What is so incredibly amazing about all this is the fact that, in our own times, the scientists and researchers at NASA have spent years of research using satellites, hairline telescopes, laser beams and supercomputers and all this in order to determine the exact length of the synodic (lunar) month. And the calculation they came up is that the length of the lunar month is 29.530588 days. The difference between this figure and that used by the Sages is .0000006, or one sixth millionth of a day!!!

Incredible! How could the Sages of millennia ago have been able to calculate the exact length of the lunar month with such incredible precision, enabling them to accurately and successfully balance the solar and lunar cycles for so many thousands of years?! With absolutely no modern technological tools and equipment, how could the Rabbis of old have had access to such accurate information way ahead of their time?! [Can you say G-d?]

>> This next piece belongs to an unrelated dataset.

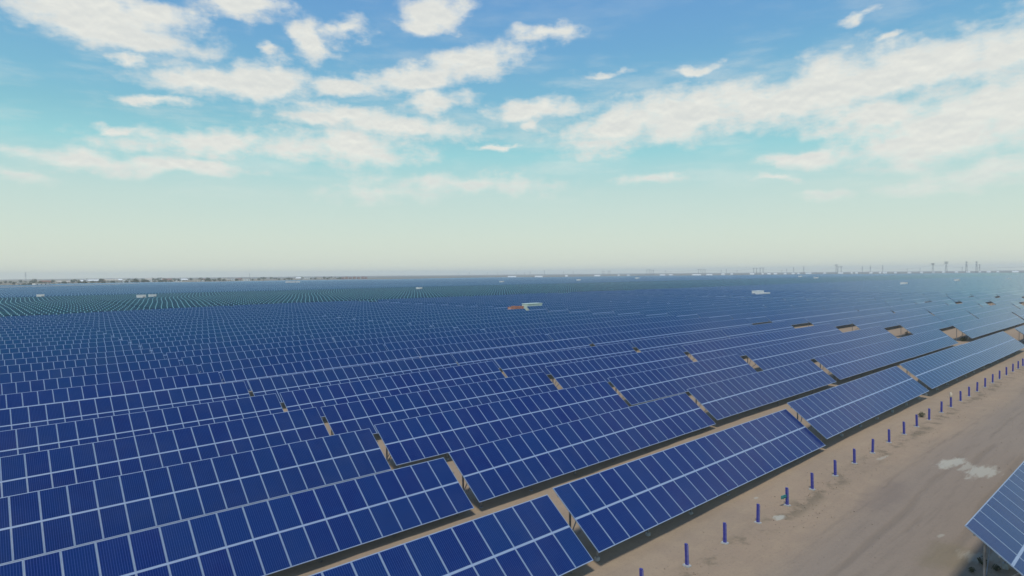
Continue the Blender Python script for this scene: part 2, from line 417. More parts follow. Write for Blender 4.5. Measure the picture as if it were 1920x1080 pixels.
# the remaining tables of this block and the two blocks beyond, past counting
def slab(bm, uvl, X, n, Y, z, sl, um, vm, mi=0, legs=True):
    c = [Vector((X, Y, z+LOW)), Vector((X+n, Y, z+LOW+sl*n)), Vector((X+n, Y+SL*CT, z+LOW+SL*ST+sl*n)), Vector((X, Y+SL*CT, z+LOW+SL*ST))]
    dn = Vector((0, ST*.05, -CT*.05))
    top = [bm.verts.new(p) for p in c]; bot = [bm.verts.new(p+dn) for p in c]
    f = bm.faces.new(top); f.material_index = mi
    u0 = rnd.randint(0, 500)
    for l, q in zip(f.loops, ((0, 0), (n/um, 0), (n/um, vm), (0, vm))): l[uvl].uv = (q[0]+u0, q[1])
    for a, b in ((0, 1), (1, 2), (2, 3), (3, 0)):
        g = bm.faces.new((top[b], top[a], bot[a], bot[b])); g.material_index = 3
    g = bm.faces.new(bot[::-1]); g.material_index = 4
    if legs:
        for i in range(4):
            xx = X+1+(n-2)*i/3; g = z+sl*n*i/3
            bar(bm, (xx, Y+2.0, g), (xx, Y+2.0, g+LOW+1.4), .1, mi=4); bar(bm, (xx, Y+.5, g), (xx, Y+.5, g+LOW+.3), .1, mi=4)
bm = bmesh.new(); uvl = bm.loops.layers.uv.new('UVMap')
for t in rest: slab(bm, uvl, t[2], t[3], t[4], t[5], t[6], 1.0, 2, 0)
def far_edge(x, y):                          # outline of the plant on the far side
    p = project(Vector((x, y, 1.0)))
    if p is None: return False
    lim = pl(p[0], [(0, 536), (160, 532), (320, 529.5), (640, 525), (960, 520.5), (1280, 517), (1600, 514), (1920, 511.5)])
    return p[1] > lim
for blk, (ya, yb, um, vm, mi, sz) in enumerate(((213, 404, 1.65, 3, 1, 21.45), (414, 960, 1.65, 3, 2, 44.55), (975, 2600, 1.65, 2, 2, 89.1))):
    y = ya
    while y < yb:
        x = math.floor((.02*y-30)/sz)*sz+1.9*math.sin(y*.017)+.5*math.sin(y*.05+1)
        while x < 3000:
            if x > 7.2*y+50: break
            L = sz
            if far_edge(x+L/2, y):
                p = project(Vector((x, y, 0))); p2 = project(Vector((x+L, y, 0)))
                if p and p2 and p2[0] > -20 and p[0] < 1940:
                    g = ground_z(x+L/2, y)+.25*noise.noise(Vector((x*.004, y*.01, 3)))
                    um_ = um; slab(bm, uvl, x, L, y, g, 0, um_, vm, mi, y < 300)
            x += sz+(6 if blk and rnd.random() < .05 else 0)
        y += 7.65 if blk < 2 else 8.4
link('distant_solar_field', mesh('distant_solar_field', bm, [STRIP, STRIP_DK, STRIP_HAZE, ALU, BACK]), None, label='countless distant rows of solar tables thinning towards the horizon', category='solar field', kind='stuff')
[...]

We actually have a tradition, based on an ancient Midrash, that when G-d commanded Moses regarding the establishment of the calendar and the Jewish holidays based on the sanctification of the New Moon, He also gave to Moses all the secrets and vital information necessary to accurately calculate and balance the solar and lunar cycles.

Maybe accepting the Torah as G-d’s truth doesn’t require such a leap of faith after all?

There may be lots of good reasons to follow traditional Jewish practice, but, contra Aish Hatorah, the knowledge of the length of the lunar month is not one of them. It was an inheritance we took from the Babylonians, and unless Aish is suggesting that God revealed the average length of the lunar month to them, knowing the history of the Jewish lunation reveals something else and just as impressive. It is the ingenuity of the human mind.